Wie in der Formel 1 ist auch beim Mercedes-AMG One die Karbon-Karosserie für maximalen Abtrieb schon ab 50 km/h geformt. Durch Luftauslässe in der Fronthaube wird der warme Luftstrom um die Fahrerkabine herum geleitet. Über den Ansaugtakt auf dem Dach gelangt so ungehindert Frischluft zum Motor. Aktive Lüftungsschlitze in den vorderen Radkästen erhöhen den Anpressdruck an der Vorderachse. Die vertikale Hai-Finne auf dem Heck verhindert Strömungsabriss und verbessert so die Kurvenstabilität. Je nach Fahrprogramm kann der One vorne automatisch um 20 und hinten um 37 mm tiefer gelegt werden, was den Anpressdruck sowie die Aeroeffizienz verbessert. Umgekehrt funktioniert es ebenfalls: Um zum Beispiel im Parkhaus nicht aufzusetzen, lässt sich die Bodenfreiheit erhöhen.
F1 trifft auf Komfort
Der Verbrenner ist unter zwei abnehmbaren Karbon-Abdeckungen verborgen, die Türen öffnen sich schräg nach vorne und nach oben, und das Abgasendrohr wurde gleich direkt von den F1-Boliden übernommen. Aber dieser Bolide ist eben nicht nur ein Rennwagen, und so kommt auch der Komfort im Zweisitzer nicht zu kurz: Dank elektrischen Fensterhebern, USB-Anschlüssen, Klimaanlage, Sichtkarbon, Nappaleder und zwei 10-Zoll-Display für digitale Instrumente und Infotainment. Die Sitze sind fest montiert, das Lenkrad lässt sich elektrisch und die Pedalerie in zwölf Stufen manuell auf die Körpergrösse des Fahrers einstellen. Da der direkte Blick nach hinten versperrt ist, ersetzt ein kleiner Bildschirm den Innenspiegel.

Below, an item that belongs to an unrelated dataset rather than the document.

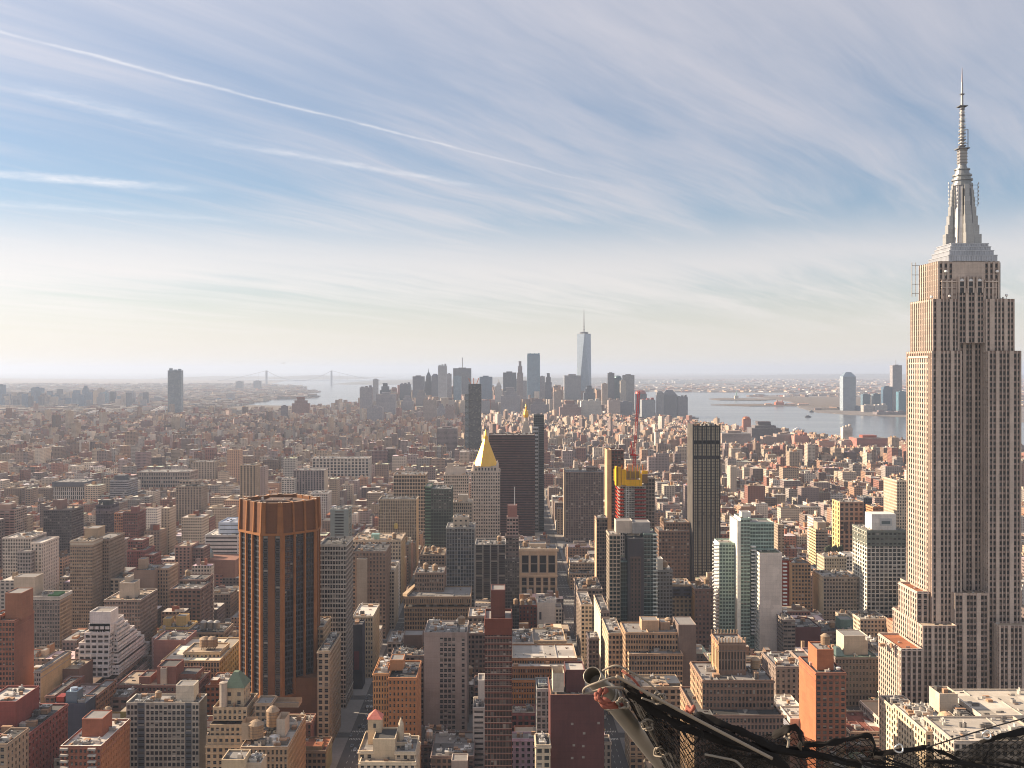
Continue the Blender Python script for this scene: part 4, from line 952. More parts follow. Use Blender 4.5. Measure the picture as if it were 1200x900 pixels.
b.mass(957.5, 977, 761, 606, 18, (.34, .155, .10), z0=Z_(789, 600), style='blank', side=dict(style='blank', col=(.38, .175, .115))); b.tank(X_(967, 612), 612, Z_(761, 606)-1, 2.6, 5.2); b.part('satellite_dish', lambda q: q.lathe(X_(981, 605), 603, [(.05, Z_(787, 600)), (1.2, Z_(786, 600)), (1.5, Z_(784, 600)), (1.0, Z_(783.4, 600)), (.05, Z_(783.2, 600))], (.78, .76, .72), METAL, 12))
b = hb('office_building', 'dusky brown block with copper green roof edge behind the slim orange brick tower', 979, 1030, 770, 760, 36, (.23, .18, .155), 'office building', det=80, style='punch', nc=13, fl=4.2, wf=.36, hf=.45, ybot=830, units=6, roofcol=(.16, .20, .16), pcol=(.26, .30, .24)); b.bulk(989, 1017, 745, 770, 18, (.50, .42, .34)); b.part('green_skylight', lambda q: q.prism([(X_(980, 764), 764), (X_(990, 764), 764), (X_(990, 764), 776), (X_(980, 764), 776)], Z_(769, 760)-1, Z_(762, 760), (.15, .20, .19), METAL, True, [(X_(982, 764), 768), (X_(987, 764), 768), (X_(987, 764), 773), (X_(982, 764), 773)]))
b = hb('low_building', 'low building with flat rusty red roof and painted white patch', 996, 1047, 857, 655, 40, (.42, .34, .27), det=20, style='punch', bay=3.6, fl=3.6, wf=.45, hf=.5, ybot=872, roofcol=(.17, .075, .06), units=2, side=dict(style='punch', col=(.60, .50, .38)))
b.part('roof_patch', lambda q: q.prism([(X_(1018, 665), 668), (X_(1030, 665), 666), (X_(1032, 665), 672), (X_(1022, 665), 680)], Z_(857, 655)-1, Z_(857, 655)-.9, (.6, .55, .5), ROOF))
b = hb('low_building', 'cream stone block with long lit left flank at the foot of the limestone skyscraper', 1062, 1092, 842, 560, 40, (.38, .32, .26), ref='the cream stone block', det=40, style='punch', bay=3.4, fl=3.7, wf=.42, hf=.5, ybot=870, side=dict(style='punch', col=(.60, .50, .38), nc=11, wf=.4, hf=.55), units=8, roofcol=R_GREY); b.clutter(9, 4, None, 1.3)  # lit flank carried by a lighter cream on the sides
b = hb('low_building', 'small pale square tower with hollow top beside the cream stone block', 1101, 1122.5, 813, 575, 14, (.52, .44, .35), style='blank', ybot=840, units=1, roofcol=R_TAR)
b = hb('low_building', 'ornate low stone building with diagonal shadowed front and light roof', 1085, 1128, 857, 530, 44, (.46, .38, .29), det=30, style='punch', bay=3.2, fl=3.6, wf=.42, hf=.55, ybot=880, units=10, roofcol=R_SILVER, side=dict(style='punch', col=(.60, .49, .36), nc=12)); b.bulk(1093, 1100, 843, 540, 7, (.56, .47, .38)); b.part('dome_roof', lambda q: q.lathe(X_(1111, 545), 548, [(4.2, Z_(857, 530)-1), (4.2, Z_(842, 545)), (3, Z_(838, 545)), (.1, Z_(835.5, 545))], (.48, .34, .24), WALL, 14)); b.clutter(12, 7, None, 1.2)
b = hb('low_building', 'wide low building with bright cream membrane roof in the lower right corner', 1150, 1260, 838, 560, 46, (.52, .46, .39), style='band', fl=4, wf=.9, hf=.3, ybot=862, units=4, roofcol=(.50, .45, .385)); b.mass(1128, 1150, 846, 556, 30, (.40, .34, .28), style='blank', roofcol=R_GREY); b.clutter(8, 3, None, 1.4)
b = hb('low_building', 'flat pale roof with dark rooftop machinery below the cream membrane roof', 1118, 1230, 868, 505, 36, (.42, .36, .30), style='punch', bay=3.4, ybot=880, units=12, roofcol=(.42, .38, .33))
b = hb('low_building', 'pale flat roofs with striped skylight behind the black netting', 908, 948, 838, 640, 40, (.52, .46, .38), style='punch', bay=4, ybot=846, units=5, roofcol=R_SILVER); b.part('striped_skylight', lambda q: [q.box(X_(909+1.6*k, 632), X_(909.9+1.6*k, 632), 626, 640, Z_(852, 632), Z_(846, 632), (.62, .62, .62), METAL) for k in range(9)]); b.mass(926, 958, 842, 632, 24, (.55, .48, .40), style='blank', roofcol=R_SILVER)
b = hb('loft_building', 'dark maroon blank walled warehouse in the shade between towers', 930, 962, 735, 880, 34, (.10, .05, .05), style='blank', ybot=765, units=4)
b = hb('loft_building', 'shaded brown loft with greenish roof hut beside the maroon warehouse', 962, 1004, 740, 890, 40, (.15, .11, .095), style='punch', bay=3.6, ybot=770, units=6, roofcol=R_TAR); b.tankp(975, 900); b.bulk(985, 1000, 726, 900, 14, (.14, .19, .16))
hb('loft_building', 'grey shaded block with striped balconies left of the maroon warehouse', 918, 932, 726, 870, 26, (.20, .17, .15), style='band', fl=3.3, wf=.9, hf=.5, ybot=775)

# ---- centre foreground
b = hb('apartment_tower', 'slender dark red grid fronted apartment tower in the centre foreground', 568, 600, 731, 560, 22, (.12, .045, .035), 'apartment tower', ref='the slender dark red tower', det=100, style='punch', nc=9, fl=3.35, wf=.62, hf=.66, rec=.35, units=0, glass=(.03, .02, .02), pcol=(.4, .3, .25), roofcol=(.2, .09, .07))
b.mass(568, 600, 725, 559.5, 23, (.125, .050, .038), z0=Z_(744, 560), style='blank'); b.bulk(575.5, 592, 691, 563, 14, (.115, .052, .042))
def grid(q):
    Y = 560; x0, x1 = X_(568, Y), X_(600, Y)
    for k in np.arange(20, Z_(746, Y), 3.35): q.box(x0, x1, Y-.22, Y-.01, k, k+.28, (.36, .26, .22))
    for k in range(1, 9): c = x0+(x1-x0)*k/9; q.box(c-.1, c+.1, Y-.15, Y-.01, 20, Z_(746, Y), (.26, .17, .14))
b.part('facade_grid', grid)
b = hb('office_building', 'pale grey brick slab with paired dark window columns left of the slender dark red tower', 497, 547.5, 741, 690, 34, (.30, .245, .215), 'office building', ref='the pale grey brick slab', det=0, style='none', units=9)
Y = 690
b.front(Y, Z_(741, Y), 497, 547.5, [(515, 534, dict(nc=4, wf=.62)), (540.5, 545, dict(nc=1, wf=.75))], (.30, .245, .215), fl=3.5, hf=.56, rec=.35, zt=3); b.det = 100
b.bulk(503, 512, 736, 700, 8, (.42, .37, .32)); b.bulk(523, 535, 735, 704, 8, (.34, .29, .26)); b.tankp(541, 708)
b = hb('loft_building', 'orange brick building with pitted stepped corner beside the avenue', 455, 488, 794, 600, 36, (.38, .20, .12), 'building', ref='the orange brick avenue corner block', det=100, style='punch', nc=7, fl=3.5, wf=.34, hf=.46, rec=.4, units=5, roofcol=R_TAR);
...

Jetzt noch zum Garagisten spurten ist übrigens zwecklos: Die 275 Stück sind längst verkauft. Laut Mercedes-AMG an Kunden, die den One nicht nur in die Sammler-Garagen stellen, sondern auch fahren. Dem Vernehmen nach sollen dazu auch die Mercedes-F1-Weltmeister Lewis Hamilton und Nico Rosberg gehören.